This was Revi's 6 Month shoot but I had my little boy by my side as always so I couldn't resist getting a few shots in this beautiful light in the most amazing fall I can remember. 
It is his heart that will always stand out.  In a crowd, while reading stories, while picking out pastries at our neighborhood bakery.  He is kind, he is careful and he is curious.  His kindness is  a disarming kindness, the kind that doesn't happen often.  I am excited to see him every single time I do.  He is also a joker. He is my littlest boy, and he barely fits in my lap, which makes  my heart break and sing, all at once.  I guess that makes me a mom.

Monday, October 7, 2013

Our 6 Month Old








 I don't really know what to say.  This month has been a bit rough and I think that is ok to say but not always easy to allow myself to think.  My beautiful, curious, smart and sassy little girl wants to be attached to me day and night and while I am flattered, it is taking it's toll.  She is desperate for me, every minute of every day and it makes me wonder if that means I am doing it wrong, or right or if I ate too many cookies while pregnant with her or if I am not giving her the right kind of attention or stimulation or that she has low self esteem or that she is too demanding.  Any and all of it my fault.

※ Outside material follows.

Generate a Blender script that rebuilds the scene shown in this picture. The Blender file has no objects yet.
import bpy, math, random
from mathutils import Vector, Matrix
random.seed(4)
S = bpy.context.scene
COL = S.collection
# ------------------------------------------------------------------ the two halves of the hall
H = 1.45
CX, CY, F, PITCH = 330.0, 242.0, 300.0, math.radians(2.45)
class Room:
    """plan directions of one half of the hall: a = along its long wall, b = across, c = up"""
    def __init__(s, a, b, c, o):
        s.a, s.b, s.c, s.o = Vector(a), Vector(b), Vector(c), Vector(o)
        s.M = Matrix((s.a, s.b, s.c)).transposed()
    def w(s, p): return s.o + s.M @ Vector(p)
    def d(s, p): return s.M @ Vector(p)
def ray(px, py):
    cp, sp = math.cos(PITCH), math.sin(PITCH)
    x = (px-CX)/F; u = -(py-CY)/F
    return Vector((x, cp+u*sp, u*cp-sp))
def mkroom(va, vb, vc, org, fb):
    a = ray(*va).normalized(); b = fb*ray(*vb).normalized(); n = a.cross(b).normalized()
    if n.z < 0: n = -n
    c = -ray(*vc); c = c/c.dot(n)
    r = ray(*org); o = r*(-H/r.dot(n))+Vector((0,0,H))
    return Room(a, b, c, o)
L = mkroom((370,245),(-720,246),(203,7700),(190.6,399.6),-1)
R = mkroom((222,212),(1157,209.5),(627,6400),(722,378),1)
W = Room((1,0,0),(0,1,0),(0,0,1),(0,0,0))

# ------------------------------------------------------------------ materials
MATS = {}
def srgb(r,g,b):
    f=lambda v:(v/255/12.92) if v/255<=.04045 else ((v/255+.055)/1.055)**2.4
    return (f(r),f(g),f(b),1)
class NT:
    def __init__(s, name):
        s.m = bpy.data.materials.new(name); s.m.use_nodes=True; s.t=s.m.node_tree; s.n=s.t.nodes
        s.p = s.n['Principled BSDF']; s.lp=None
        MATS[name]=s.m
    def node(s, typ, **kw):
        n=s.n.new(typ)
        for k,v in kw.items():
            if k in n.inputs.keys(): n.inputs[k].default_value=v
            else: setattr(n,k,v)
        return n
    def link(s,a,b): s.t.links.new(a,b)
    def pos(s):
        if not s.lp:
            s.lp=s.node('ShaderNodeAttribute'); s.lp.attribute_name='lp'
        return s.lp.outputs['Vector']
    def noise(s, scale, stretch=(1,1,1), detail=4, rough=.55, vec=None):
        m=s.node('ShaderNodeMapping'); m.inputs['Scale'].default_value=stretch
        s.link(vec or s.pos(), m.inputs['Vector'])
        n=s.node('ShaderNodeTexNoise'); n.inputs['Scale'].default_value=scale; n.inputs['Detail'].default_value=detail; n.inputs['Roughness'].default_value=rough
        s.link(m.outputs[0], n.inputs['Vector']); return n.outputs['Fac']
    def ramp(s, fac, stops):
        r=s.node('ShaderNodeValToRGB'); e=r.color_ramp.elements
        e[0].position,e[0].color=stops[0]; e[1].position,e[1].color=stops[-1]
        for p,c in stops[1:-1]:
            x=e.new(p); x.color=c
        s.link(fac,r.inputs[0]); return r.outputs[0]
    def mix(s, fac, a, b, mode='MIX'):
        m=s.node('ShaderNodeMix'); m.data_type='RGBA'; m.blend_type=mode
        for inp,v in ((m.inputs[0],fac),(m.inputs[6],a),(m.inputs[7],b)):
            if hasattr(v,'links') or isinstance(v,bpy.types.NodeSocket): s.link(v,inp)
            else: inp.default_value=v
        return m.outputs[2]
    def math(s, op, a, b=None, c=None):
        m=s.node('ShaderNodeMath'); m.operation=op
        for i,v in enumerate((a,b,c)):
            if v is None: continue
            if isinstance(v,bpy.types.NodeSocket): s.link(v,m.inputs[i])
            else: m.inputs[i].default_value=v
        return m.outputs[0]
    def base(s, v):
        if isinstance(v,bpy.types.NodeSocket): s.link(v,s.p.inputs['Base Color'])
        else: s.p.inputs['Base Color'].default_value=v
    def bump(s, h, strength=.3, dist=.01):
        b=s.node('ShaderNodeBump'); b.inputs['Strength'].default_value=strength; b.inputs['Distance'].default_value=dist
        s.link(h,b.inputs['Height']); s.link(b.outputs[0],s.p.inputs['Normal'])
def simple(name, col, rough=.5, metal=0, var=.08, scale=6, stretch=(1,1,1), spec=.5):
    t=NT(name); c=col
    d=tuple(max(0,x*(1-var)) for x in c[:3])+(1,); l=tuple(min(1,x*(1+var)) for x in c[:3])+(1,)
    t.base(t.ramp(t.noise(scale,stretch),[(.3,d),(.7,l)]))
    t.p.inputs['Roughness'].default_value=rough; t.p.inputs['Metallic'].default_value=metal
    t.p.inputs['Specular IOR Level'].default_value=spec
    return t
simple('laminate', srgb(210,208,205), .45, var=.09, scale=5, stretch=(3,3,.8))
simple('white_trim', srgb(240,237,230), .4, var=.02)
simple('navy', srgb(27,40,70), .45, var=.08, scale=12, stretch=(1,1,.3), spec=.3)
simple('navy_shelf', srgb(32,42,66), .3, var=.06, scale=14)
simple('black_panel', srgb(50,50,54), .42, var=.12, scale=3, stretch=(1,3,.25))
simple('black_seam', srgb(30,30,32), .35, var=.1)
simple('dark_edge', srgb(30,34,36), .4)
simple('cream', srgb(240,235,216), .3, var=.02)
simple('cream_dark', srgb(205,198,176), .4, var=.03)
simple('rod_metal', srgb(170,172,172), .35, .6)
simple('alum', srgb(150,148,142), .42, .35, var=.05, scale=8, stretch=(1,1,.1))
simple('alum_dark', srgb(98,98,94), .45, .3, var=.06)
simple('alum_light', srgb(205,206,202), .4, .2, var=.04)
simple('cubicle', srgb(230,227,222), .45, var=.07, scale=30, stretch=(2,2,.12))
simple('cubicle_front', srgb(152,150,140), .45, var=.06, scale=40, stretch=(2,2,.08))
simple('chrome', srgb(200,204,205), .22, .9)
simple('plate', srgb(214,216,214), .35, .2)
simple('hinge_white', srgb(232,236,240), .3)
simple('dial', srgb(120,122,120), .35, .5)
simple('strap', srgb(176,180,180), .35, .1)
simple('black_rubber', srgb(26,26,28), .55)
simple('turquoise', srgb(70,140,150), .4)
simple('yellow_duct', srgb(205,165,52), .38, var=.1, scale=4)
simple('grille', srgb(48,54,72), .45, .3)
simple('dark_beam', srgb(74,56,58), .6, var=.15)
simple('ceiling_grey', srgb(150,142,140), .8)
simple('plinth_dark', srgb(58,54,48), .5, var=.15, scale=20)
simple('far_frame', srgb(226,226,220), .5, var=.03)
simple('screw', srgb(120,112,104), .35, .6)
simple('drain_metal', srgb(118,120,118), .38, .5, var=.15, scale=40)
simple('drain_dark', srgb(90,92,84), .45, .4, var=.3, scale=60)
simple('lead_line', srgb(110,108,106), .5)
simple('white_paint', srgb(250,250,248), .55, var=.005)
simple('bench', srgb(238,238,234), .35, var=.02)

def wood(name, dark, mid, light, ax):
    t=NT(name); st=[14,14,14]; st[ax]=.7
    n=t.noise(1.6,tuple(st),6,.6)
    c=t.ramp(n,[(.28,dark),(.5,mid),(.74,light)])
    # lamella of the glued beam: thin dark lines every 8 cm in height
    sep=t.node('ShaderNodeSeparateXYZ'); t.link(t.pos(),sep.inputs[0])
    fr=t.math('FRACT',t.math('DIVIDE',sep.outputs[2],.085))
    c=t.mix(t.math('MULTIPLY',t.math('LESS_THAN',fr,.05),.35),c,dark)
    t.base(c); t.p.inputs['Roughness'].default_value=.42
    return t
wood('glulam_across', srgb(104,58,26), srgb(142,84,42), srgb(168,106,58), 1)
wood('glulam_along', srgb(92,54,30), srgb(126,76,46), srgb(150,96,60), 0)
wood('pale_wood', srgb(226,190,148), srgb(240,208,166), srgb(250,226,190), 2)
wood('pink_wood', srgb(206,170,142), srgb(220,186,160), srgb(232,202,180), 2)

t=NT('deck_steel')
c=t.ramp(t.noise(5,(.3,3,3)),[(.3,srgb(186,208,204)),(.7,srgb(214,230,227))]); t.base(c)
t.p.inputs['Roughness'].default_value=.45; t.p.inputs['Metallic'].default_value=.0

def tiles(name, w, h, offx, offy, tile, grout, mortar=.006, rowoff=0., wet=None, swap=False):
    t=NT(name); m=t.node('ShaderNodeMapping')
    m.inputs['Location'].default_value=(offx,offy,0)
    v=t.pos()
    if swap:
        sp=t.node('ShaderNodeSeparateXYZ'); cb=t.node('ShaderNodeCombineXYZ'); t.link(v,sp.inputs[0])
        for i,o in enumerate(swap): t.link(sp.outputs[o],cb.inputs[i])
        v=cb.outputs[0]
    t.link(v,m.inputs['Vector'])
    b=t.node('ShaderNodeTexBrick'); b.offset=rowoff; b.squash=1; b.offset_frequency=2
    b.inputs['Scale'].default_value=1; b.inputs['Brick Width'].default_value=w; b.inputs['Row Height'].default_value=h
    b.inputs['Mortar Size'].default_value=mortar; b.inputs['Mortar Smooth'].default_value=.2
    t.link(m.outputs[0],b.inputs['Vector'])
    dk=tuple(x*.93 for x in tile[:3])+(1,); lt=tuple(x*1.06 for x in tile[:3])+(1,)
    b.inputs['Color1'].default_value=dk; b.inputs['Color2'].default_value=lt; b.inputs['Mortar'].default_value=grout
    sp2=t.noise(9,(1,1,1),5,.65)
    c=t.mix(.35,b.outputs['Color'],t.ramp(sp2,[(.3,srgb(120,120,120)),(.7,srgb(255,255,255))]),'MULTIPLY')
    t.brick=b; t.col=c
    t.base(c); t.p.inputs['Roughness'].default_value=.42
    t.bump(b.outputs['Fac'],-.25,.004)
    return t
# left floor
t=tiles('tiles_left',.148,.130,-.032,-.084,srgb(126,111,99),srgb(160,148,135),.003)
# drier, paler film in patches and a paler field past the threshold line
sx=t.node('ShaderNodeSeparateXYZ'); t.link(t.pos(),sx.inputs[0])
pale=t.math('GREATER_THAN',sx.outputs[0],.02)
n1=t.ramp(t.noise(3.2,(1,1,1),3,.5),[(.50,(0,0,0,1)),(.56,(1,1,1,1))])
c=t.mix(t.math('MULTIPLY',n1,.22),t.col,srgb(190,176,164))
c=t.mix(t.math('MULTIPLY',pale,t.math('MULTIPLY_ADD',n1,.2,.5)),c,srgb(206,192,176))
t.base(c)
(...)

Sigh.  Mommy guilt is alive and well in our house!

But. Guess what else is happening?  Grayson and Revi have developed their own language of sorts.  They babble back and forth and laugh hysterically and then start all over.  Then they reach for each other and hold hands and then more laughter and then more babbling.  It just doesn't get any better.  It doesn't.  Their bond is already apparent and I am just hopelessly in love and breathlessly watching it unfold.  That pretty much sums it up:

I am hopelessly in love and breathlessly watching it unfold.

My life is a dream and a whole lot of work.  And there are tears.  Almost every day.  Both happy and  and bittersweet and also tears of frustration and sometimes even moments when I know that I cannot go on another minute.  And then I do. And then I am proud.  I know that I am giving every single ounce that I can to make their life healthy and beautiful and interesting and educational and clean and fun and well, a life they will remember fondly.  And that makes me know that a moment has not been wasted, and that makes me happy.

I am so intrigued by my little girl.  She and I share a bond that is intense and still unfolding.  I am both amazed and overwhelmed that I get to experience having a daughter.  Especially one as fierce and soulful as Reverie is.  She is unlike any other person I have met.  She is captivating and demanding and beautiful and whip smart.  She will leave a deep and lasting impression on the world.  Just watch. 




Tuesday, August 27, 2013

Grayson 2 years Old!

Today is our Birth Day. Technically it is the day that Grayson was born. 2 years ago, at 3:24AM our beautiful, kind, curious, magic little boy was born into my arms, in our home, and I became a mother(and Doug a father). But in my mind, when reflecting on that day we all were born and were changed forever. We became something we weren't before. A human, a Mother and a Father. In our tiny little bathroom in the middle of the night we all had our jobs: Mine to listen to my body, and my little baby and work together to bring him into the world, and Doug's to keep the rest of the world at bay so we could transform. We all had our parts to play and in our own way were changed. So, on this day, for the rest of my days, I will always consider this day our Birth-day and lovingly so. To my littlest boy: you are everything that is good in this world. You have shown me so many wondrous things, about myself, your Dad, the world and life. I will never stop being in awe and in love with you. Mama

Monday, August 26, 2013

Reverie 5 month photo shoot

These quite literally took us all day to finish.  We started right after breakfast and worked straight through until 1AM last night.  We took breaks for naps and to eat.  Thanks to Doug for taming the chaos and understanding just how important it is to me to do these photos from time to time.  My cell phone acts as day to day documentation of our lives but you just cannot replace having formal pics.  At least I cannot.  I love how her attitude is beginning to show.  She has been such a go getter from the beginning and I cannot believe she is almost 5 months old! 
She is our loud little one.  She made more noise in her first week than Grayson did in his first month!  She never really had a newborn cry and as Doug always says: "she has a set of pipes!".  She loves to have talks and if I don't talk to her at least for a few minutes every day(one on one. eye contact conversation)  she gets really upset.  I always just sigh and hope that it always remains this way even though I know it will not.  We are just peeking our heads out of the newborn phase and getting back to somewhat normal life and trying our best to get some semblance of a routine in place although with a 2 year old that is proving difficult.  They are both such happy and curious children and I just cannot wait to see what they do next every day!